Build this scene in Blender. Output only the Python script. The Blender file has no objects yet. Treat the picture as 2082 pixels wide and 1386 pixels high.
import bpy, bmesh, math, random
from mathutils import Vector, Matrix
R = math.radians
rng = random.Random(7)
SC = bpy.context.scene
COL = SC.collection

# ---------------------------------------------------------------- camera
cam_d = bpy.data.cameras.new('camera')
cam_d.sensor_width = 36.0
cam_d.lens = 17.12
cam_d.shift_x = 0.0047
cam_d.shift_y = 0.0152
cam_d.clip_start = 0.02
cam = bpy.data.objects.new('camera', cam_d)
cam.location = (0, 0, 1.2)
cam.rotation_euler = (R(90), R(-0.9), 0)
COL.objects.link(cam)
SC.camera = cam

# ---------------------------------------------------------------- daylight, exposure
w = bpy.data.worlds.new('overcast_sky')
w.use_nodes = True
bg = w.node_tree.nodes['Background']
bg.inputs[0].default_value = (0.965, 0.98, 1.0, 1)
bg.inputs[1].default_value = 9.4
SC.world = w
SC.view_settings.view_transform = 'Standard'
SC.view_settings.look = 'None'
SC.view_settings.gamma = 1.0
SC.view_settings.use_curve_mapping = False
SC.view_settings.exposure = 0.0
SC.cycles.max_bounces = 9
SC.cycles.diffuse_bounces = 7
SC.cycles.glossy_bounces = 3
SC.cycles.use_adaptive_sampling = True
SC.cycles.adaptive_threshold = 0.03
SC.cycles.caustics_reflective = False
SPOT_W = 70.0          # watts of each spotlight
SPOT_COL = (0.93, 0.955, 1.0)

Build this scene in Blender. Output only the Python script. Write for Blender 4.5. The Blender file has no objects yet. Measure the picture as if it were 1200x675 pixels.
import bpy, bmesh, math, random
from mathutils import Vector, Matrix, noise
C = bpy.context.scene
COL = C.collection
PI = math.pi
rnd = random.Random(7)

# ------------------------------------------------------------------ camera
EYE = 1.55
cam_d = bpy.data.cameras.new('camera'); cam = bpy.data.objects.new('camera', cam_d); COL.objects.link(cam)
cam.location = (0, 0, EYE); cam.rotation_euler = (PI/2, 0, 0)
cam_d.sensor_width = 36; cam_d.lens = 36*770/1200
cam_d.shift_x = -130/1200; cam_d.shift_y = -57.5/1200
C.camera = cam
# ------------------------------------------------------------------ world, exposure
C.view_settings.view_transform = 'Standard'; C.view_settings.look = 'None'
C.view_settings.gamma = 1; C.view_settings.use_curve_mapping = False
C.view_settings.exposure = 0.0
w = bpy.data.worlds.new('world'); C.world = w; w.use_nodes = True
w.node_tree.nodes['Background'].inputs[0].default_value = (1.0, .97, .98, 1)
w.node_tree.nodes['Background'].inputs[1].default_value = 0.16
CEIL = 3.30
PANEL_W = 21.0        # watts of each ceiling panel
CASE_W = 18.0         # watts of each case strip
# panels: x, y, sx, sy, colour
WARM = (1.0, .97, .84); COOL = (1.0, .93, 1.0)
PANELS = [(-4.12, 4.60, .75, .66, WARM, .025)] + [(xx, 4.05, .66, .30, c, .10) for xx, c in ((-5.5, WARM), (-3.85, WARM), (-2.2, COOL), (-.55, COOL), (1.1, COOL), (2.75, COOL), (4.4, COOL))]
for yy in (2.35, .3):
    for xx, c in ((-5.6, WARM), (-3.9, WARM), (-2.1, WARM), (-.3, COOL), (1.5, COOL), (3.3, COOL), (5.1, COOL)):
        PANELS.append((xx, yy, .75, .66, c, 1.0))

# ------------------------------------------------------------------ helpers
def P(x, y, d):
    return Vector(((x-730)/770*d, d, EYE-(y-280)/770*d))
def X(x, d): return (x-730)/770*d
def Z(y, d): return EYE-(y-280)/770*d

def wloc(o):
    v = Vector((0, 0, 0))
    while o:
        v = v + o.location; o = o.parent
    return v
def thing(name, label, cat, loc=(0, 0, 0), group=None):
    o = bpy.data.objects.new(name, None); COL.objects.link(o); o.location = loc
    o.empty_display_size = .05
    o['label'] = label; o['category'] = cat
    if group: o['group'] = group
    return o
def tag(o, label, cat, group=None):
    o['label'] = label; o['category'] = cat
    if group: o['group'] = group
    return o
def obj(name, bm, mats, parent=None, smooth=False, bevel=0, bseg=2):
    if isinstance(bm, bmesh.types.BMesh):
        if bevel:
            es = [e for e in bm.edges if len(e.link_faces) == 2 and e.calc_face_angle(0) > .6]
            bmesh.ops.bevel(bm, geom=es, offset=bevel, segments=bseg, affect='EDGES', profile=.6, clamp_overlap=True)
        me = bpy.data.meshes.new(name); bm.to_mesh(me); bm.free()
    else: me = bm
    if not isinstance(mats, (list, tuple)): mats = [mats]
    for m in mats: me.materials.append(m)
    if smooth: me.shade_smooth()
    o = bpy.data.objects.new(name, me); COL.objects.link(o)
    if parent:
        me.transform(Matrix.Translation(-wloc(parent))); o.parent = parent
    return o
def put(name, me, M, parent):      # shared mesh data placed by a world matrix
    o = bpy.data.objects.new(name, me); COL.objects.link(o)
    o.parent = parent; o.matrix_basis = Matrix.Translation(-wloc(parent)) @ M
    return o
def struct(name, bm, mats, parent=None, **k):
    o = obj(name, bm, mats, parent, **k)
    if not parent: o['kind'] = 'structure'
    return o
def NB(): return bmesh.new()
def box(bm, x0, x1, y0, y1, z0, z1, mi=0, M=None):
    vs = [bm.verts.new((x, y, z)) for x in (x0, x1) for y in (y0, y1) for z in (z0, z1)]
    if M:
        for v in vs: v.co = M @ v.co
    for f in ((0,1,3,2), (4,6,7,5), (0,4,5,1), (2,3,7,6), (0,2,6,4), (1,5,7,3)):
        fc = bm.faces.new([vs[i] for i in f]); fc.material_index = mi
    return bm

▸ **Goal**
Quote the data above verbatim from its first line to the line that includes "COL = SC.collection", with both boundary lines retained.

▸ **Exercise solution**
Build this scene in Blender. Output only the Python script. The Blender file has no objects yet. Treat the picture as 2082 pixels wide and 1386 pixels high.
import bpy, bmesh, math, random
from mathutils import Vector, Matrix
R = math.radians
rng = random.Random(7)
SC = bpy.context.scene
COL = SC.collection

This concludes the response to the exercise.